Pourquoi les limites planétaires accélèrent la transformation des entreprises
Peut-on entreprendre en respectant les limites planétaires ? La question était posée sur le plateau de Big Média en partenariat avec The Good le 2 avril dernier dans le cadre de Jour E, l'événement de BPI France qui rassemble les dirigeants d'entreprises engagés à Lille.
S’il est avéré que les 9 limites planétaires constituent des risques systémiques majeurs pour l’environnement économique des entreprises, celles-ci ne sont pas toutes encore emparées du sujet. Il y a pourtant urgence. Des outils peuvent les aider. Morceaux choisis.
« Sans environnement, il n’y a pas d’économie ». La phrase est lâchée par Jean-Yves Wilmotte directeur biodiversité chez Carbone 4. « Nous sommes bien obligés de respecter ces limites planétaires ». Mais en avez–vous déjà entendu parler ? Si le carbone est devenu le symbole de la lutte pour la préservation de la planète, on en oublierait presque les autres enjeux, tout aussi cruciaux.
Comme le rappelle Jean-Yves Wilmotte, ces seuils critiques, définis par des scientifiques du Stockholm Resilience Centre en 2009, préservent l’équilibre indispensable au bon fonctionnement de notre planète Terre.

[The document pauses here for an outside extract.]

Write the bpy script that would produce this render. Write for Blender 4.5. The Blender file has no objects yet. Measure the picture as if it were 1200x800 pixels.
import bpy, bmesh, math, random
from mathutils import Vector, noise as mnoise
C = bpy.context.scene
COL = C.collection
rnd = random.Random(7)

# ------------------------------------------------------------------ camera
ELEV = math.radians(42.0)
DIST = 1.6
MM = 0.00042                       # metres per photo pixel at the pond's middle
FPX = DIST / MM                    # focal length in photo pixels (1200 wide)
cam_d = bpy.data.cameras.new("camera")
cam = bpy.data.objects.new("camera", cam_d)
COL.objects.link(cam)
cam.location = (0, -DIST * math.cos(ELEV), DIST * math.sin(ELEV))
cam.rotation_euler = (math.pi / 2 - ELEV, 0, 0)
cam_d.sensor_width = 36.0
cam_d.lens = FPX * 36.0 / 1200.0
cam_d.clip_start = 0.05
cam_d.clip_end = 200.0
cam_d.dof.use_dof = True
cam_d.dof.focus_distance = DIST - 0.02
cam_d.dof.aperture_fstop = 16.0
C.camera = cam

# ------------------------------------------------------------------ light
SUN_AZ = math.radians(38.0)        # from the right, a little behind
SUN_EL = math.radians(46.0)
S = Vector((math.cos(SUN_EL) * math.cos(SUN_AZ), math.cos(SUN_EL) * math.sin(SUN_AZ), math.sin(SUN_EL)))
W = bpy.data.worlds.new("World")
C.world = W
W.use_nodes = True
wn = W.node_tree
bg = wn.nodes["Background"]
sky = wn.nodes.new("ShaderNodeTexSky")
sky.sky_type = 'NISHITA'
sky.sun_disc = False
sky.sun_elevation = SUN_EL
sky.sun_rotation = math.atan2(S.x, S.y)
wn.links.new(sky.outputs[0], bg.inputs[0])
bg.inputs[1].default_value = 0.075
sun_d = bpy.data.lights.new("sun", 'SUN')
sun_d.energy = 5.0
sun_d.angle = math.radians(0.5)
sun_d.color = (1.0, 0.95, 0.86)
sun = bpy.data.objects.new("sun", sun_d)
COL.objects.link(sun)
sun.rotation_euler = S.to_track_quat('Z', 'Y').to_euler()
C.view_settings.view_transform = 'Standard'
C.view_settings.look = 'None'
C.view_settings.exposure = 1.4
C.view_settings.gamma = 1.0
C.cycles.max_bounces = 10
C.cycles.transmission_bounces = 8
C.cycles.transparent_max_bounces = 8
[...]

Ces limites sont au nombre de 9 :le changement climatique, la dégradation de la biodiversité, la perturbation des cycles de l’azote et du phosphore, le changement d’usage des sols, le cycle de l’eau douce, l’introduction d’entités nouvelles dans la biosphère comme les plastiques ou pesticides, l’acidification des océans, l’appauvrissement de la couche d’ozone ou encore l’augmentation de la présence des particules fines en suspension dans l’air dans l’atmosphère. Et elles sont interdépendantes.
En juin 2024, seules les 3 dernières limites de cette liste n’avaient pas été franchies. Et l’acidification des océans serait la prochaine sur la liste.
Agir sur sa stratégie ou apporter des solutions
Au sein du Réseau Alliances premier réseau des acteurs économiques engagés pour une économie plus responsable dans les Hauts-de-France, ces limites planétaires sont au cœur des échanges avec les 350 adhérents. Pour Lucile Janssoone,Responsable Accompagnement à la transformation des entreprises au sein du Réseau Alliances : « Ces sujets, nous les abordons pour sensibiliser les chefs d’entreprise afin qu’ils puissent intégrer ces enjeux le plus tôt possible». Un exemple : laCartonnerie Gondardennes qui limite sa consommation d’eau grâce à la création d’une station d’épuration pour agir en circuit fermé.
Tout dépend évidemment de la typologie d’entreprise : « il y a des entreprises plus classiques qui font en sorte de regarder en quoi leur stratégie peut agir sur l’eau ou encore la biodiversité, précise Jean-Yves Wilmotte, et il y a celles qui apportent des solutions pour réduire l’impact, comme proposer l’usage du vélo davantage que la voiture. » C’est le cas de Webreathe représenté par Ambre Delafontaine responsable de la communication. qui vise à optimiser le flux de voyageurs dans les transports.
« Nous fournissons l’information en temps réel sur la fréquentation des réseaux. La technologie offre la possibilité de limiter les trajets inutiles et de faire des choix. Cela permet de limiter les émissions sans un investissement lourd ». En résumé il s’agit de passer d’une économie de l’offre à une économie de la demande.
Un produit encore valable en 2050 ?
Tout prendre en compte en même temps s’avère complexe mais des outils existent. On peut citer notamment le SCAP, le Score de Compatibilité avec les Accords de Paris développé par Carbone 4. Pour Jean-Yves Wilmotte « l’idée est de regarder la pertinence des produits et services dans une perspective d’un monde bas carbone. Peut-on ou non garder ce produit ou ce service à long terme ? »
Du côté du réseau Alliances, la coopération est valorisée. « Nous mettons les entreprises en réseau » explique Lucille Jansoone. « Chacun va pouvoir challenger l’autre sur sa démarche »
Tous s’accordent pour dire qu’entreprendre en respectant les limites planétaires est possible mais pas à n’importe quel prix. Un changement de modèle est nécessaire. « La transparence est essentielle pour ne plus faire comme avant » pour Ambre Delafontaine. « Ne pas oublier que ces limites planétaires nous rattraperont et qu’il faudra dans tous les cas les traiter », précise Jean-Yves Wilmotte. Enfin « si votre entreprise n’existait pas, de quoi manquerait le monde ? » Cette question posée aux entrepreneurs par Lucile Jansoone a de quoi faire réfléchir concrètement sur l’avenir.